Dopo la morte di Franco Franchi, nel 1992, Giuseppe Li Causi ha cominciato a chiedere con insistenza alle istituzioni cittadine, tramite gli organi di stampa, una strada intitolata all’attore, ma bisognò aspettare il dicembre del 2012, vent’anni dopo la scomparsa di Franchi e nel novantesimo anniversario dalla nascita di Ingrassia (nel frattempo morto anche lui, nel 2003), per veder finalmente sorgere dietro al Teatro Biondo di Palermo la piazzetta Franco Franchi e Ciccio Ingrassia, attigua a via Venezia, nei luoghi dove il giovane Franchi aveva mosso i primi passi artistici con la “posteggia”, forma di spettacolo popolare da strada. Tre anni dopo la piazzetta si è arricchita di un bassorilievo donato dallo scultore Gianfranco Ragusano, raffigurante i volti dei due comici e quello di Domenico Modugno, che aveva contribuito a consacrarne il successo facendoli recitare nel film Appuntamento a Ischia e scritturandoli nella commedia musicale di Garinei e Giovannini Rinaldo in campo (anche se, va detto, i rapporti tra la coppia e Modugno presto si incrinarono seriamente).
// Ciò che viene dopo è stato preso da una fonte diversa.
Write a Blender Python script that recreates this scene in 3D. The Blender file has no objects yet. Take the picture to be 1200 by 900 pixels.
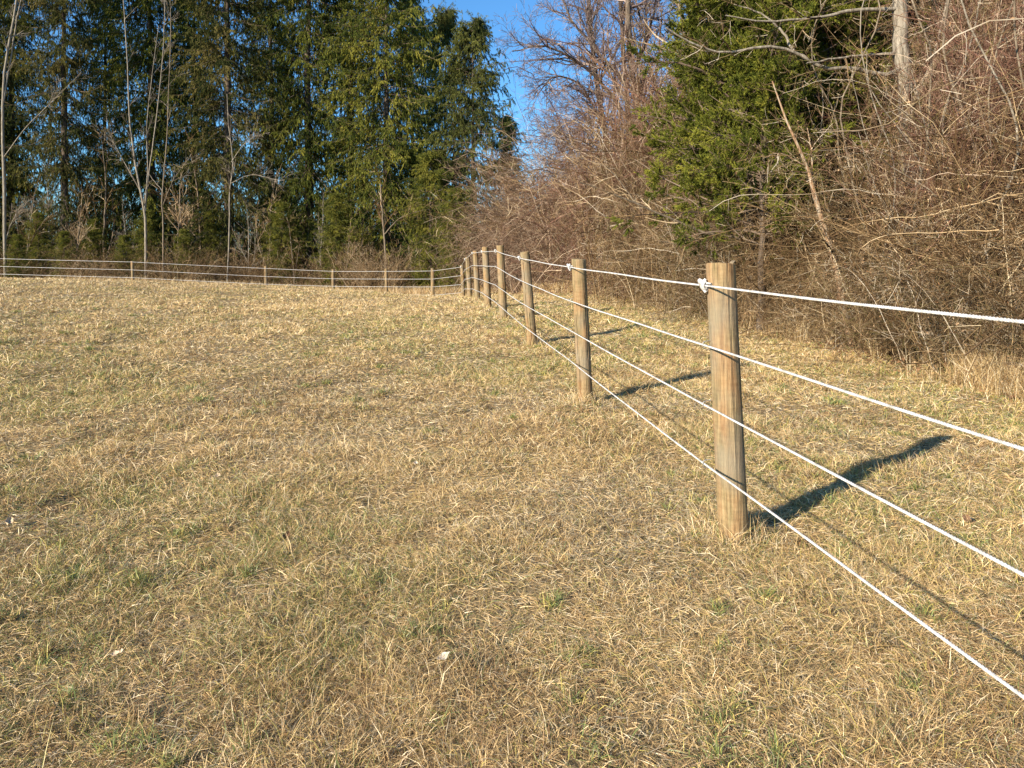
import bpy, math, random
import numpy as np

# ------------------------------------------------------------------ camera, sky, sun
SC = bpy.context.scene
COL = SC.collection
EYE = 1.45
F = 870.0                                   # focal length in pixels of the 1200 px wide photograph
cam_d = bpy.data.cameras.new('camera')
cam = bpy.data.objects.new('camera', cam_d)
COL.objects.link(cam)
cam_d.sensor_width = 36.0
cam_d.lens = 36.0 * F / 1200.0
cam_d.shift_y = -0.125
cam_d.clip_start = 0.05
cam_d.clip_end = 3000
cam.location = (0, 0, EYE)
cam.rotation_euler = (math.radians(90), 0, 0)
SC.camera = cam

SUN_DIR = np.array([-2.35, -2.15, 1.36]); SUN_DIR /= np.linalg.norm(SUN_DIR)
SUN_ELEV = math.asin(SUN_DIR[2]); SUN_AZ = math.atan2(SUN_DIR[0], SUN_DIR[1])
w = bpy.data.worlds.new('World'); SC.world = w; w.use_nodes = True
nt = w.node_tree; bg = nt.nodes['Background']
sky = nt.nodes.new('ShaderNodeTexSky'); sky.sky_type = 'NISHITA'; sky.sun_disc = False
sky.sun_elevation = SUN_ELEV; sky.sun_rotation = SUN_AZ % (2 * math.pi)
sky.air_density = 1.0; sky.dust_density = 0.3; sky.ozone_density = 3.0
tn = nt.nodes.new('ShaderNodeMix'); tn.data_type = 'RGBA'; tn.blend_type = 'MULTIPLY'; tn.inputs[0].default_value = 1
tn.inputs[7].default_value = (.46, .80, 1.03, 1); nt.links.new(sky.outputs[0], tn.inputs[6])
nt.links.new(tn.outputs[2], bg.inputs[0]); bg.inputs[1].default_value = 0.10
sd = bpy.data.lights.new('sun', 'SUN'); sd.energy = 5.0; sd.angle = math.radians(0.9); sd.color = (1.0, 0.88, 0.71)
so = bpy.data.objects.new('sun', sd); COL.objects.link(so)
from mathutils import Vector
so.rotation_euler = Vector(SUN_DIR).to_track_quat('Z', 'Y').to_euler()
so.location = (-20, -20, 20)
vs = SC.view_settings
vs.view_transform = 'Standard'; vs.look = 'None'; vs.gamma = 1.0; vs.use_curve_mapping = False
vs.exposure = 1.08
SC.cycles.max_bounces = 5; SC.cycles.diffuse_bounces = 3; SC.cycles.transmission_bounces = 3
SC.cycles.glossy_bounces = 2; SC.cycles.transparent_max_bounces = 4


def at(px, py, d):
    return ((px - 600) / F * d, d, EYE + (300 - py) / F * d)


# ------------------------------------------------------------------ helpers
RNG = np.random.default_rng(7)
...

Nell’aprile del 2017, alla presenza del sindaco Leoluca Orlando, in Piazza Sant’Anna al Capo è stata inaugurata una singolare installazione, un’opera di arredo urbano contemporaneo ideata dall’Associazione Laboratorio Saccardi e realizzata in parte con una raccolta fondi on line: uno scivolo con la sagoma di Ciccio Ingrassia e un dondolo a due concepito sulla statua di Franco Franchi riproposto in una delle sue pose più celebri, quando a terra con mani e gambe sollevate si teneva in equilibro sul bacino. Si è trattato di un’iniziativa lodevole, dedicata ai bambini e nata soprattutto con lo scopo di contribuire alla riqualificazione di una zona degradata. Ma qui arriva la nota dolente: dopo meno di tre anni, l’opera è in completo stato di abbandono, tristemente confinata in una aiuola chiusa da recinto, in mezzo a erba alta, spazzatura e escrementi e, come se non bastasse, tutt’intorno campeggia una lunga fila di cassonetti della nettezza urbana. Uno spettacolo che ci ha profondamente amareggiati, segno tangibile di incuria e di irrispettosa indifferenza. Invitiamo le autorità municipali di Palermo a prendere seri provvedimenti.
A consolarci, passeggiando tra Ballarò e Albergheria, si erge il gigantesco murale (firmato Crazyone) che sulla grande e nuda parete esterna di un edificio ha il volto stralunato di Franco Franchi con la bombetta sulla testa. “Ma adesso un’altra opera la dovete dedicare a Ciccio perché loro sono inseparabili, ovunque siano”, aveva detto Maria Letizia Benenato, la figlia di Franchi, in occasione della presentazione pubblica di questo affresco nell’estate del 2018.
Ora aspettiamo, e pretendiamo, fiduciosi il museo delle maschere dedicato a Franco e Ciccio.